The second quarter of the year is traditionally marked by two dates of commercial importance: Mother's Day in May and the Brazilian version of St. Valentine's Day in June. Additionally, sales in this period are also impacted by lower temperatures with the onset of the fall-winter seasons.

The April-June period 2010 was characterized by a good sales performance in the light of a favorable environment for consumption driven by several macroeconomic variables, such as high levels of consumer confidence, declining unemployment and the increase in the number of jobs in the formal market. As a result, Net Revenue from Merchandise Sales grew 13.6% in 2Q10 and 16.7% in 1S10. Same Store Sales were up by 7.4% in 2Q10 and +10.5% in the period between January and June 2010.

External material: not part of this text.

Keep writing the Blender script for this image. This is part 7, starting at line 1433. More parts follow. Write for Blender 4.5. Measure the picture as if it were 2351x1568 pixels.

The Company's businesses continued to report significant improvements in the quarter in line with operational initiatives implemented over the past few years. These involve supply chain developments, the rebalancing of quantities of domestically-made items vis-à-vis imports, improvement in inventory composition and procurement planning, as well as the fine-tuning of processes relating to the development of collections together with a greater understanding of the peculiarities of each region of the country. These initiatives have been instrumental in ensuring important gains in Gross Margin, which rose from 47.3% in 2Q09 to 51.4% in 2Q10, and from 47.3% in 1S09 to 50.7% in the first six months of the current year.